In the early game, I don't have nearly enough specialists to take advantage of Representation and not nearly enough gold to take advantage of US. Hereditary Rule is available fairly early in the game and since I typically need 3-4 units in most of my cities just to keep the other AIs from attacking me, it works just fine.
I'd like to build the Oracle for the CS slingshot, as the AIs get an quite a head start tech-wise, and that would help me catch up in a big way. I still haven't managed it at Prince level, but I'm going to keep trying. Someone usually completes the Oracle before me, but getting some extra gold, founding Confucianism, and having early access to courthouses aren't bad as consolation prizes.

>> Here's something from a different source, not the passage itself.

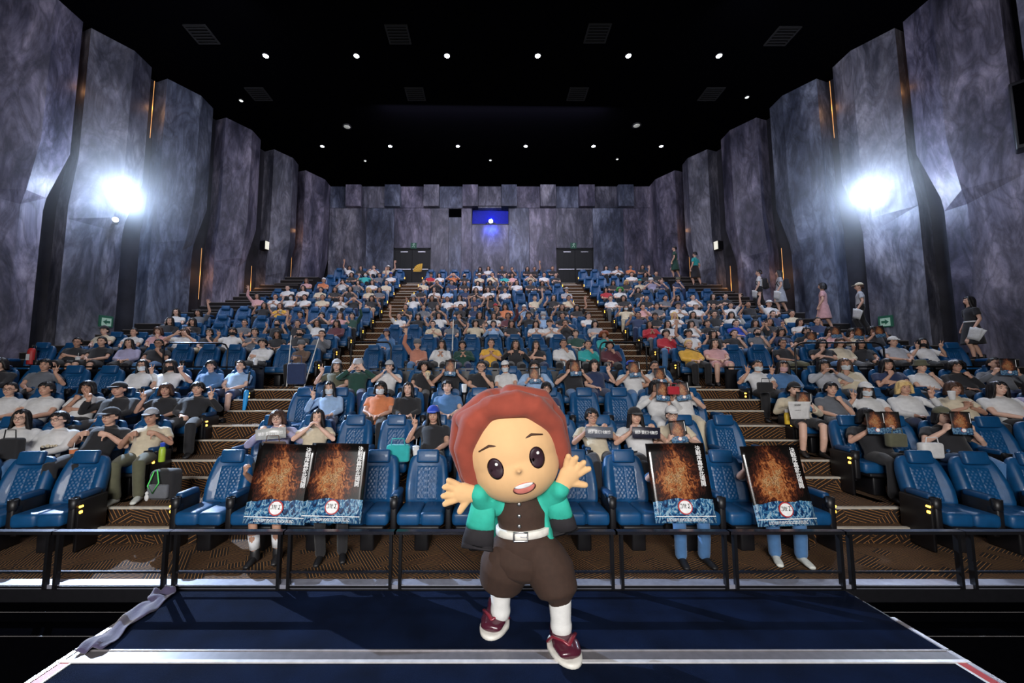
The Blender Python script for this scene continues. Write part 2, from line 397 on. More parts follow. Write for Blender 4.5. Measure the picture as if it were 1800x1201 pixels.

Anyway, what it's really about is what Sid calls "a series of interesting choices". Certain strategies that work for some will not work for others, mainly because they simply don't suit your style, personality, experience, etc. But after seeing one player's account of winning a game on Monarch without building a single military unit, I'm convinced that in a game this wonderfully complex, you can make almost any strategy into a winning strategy.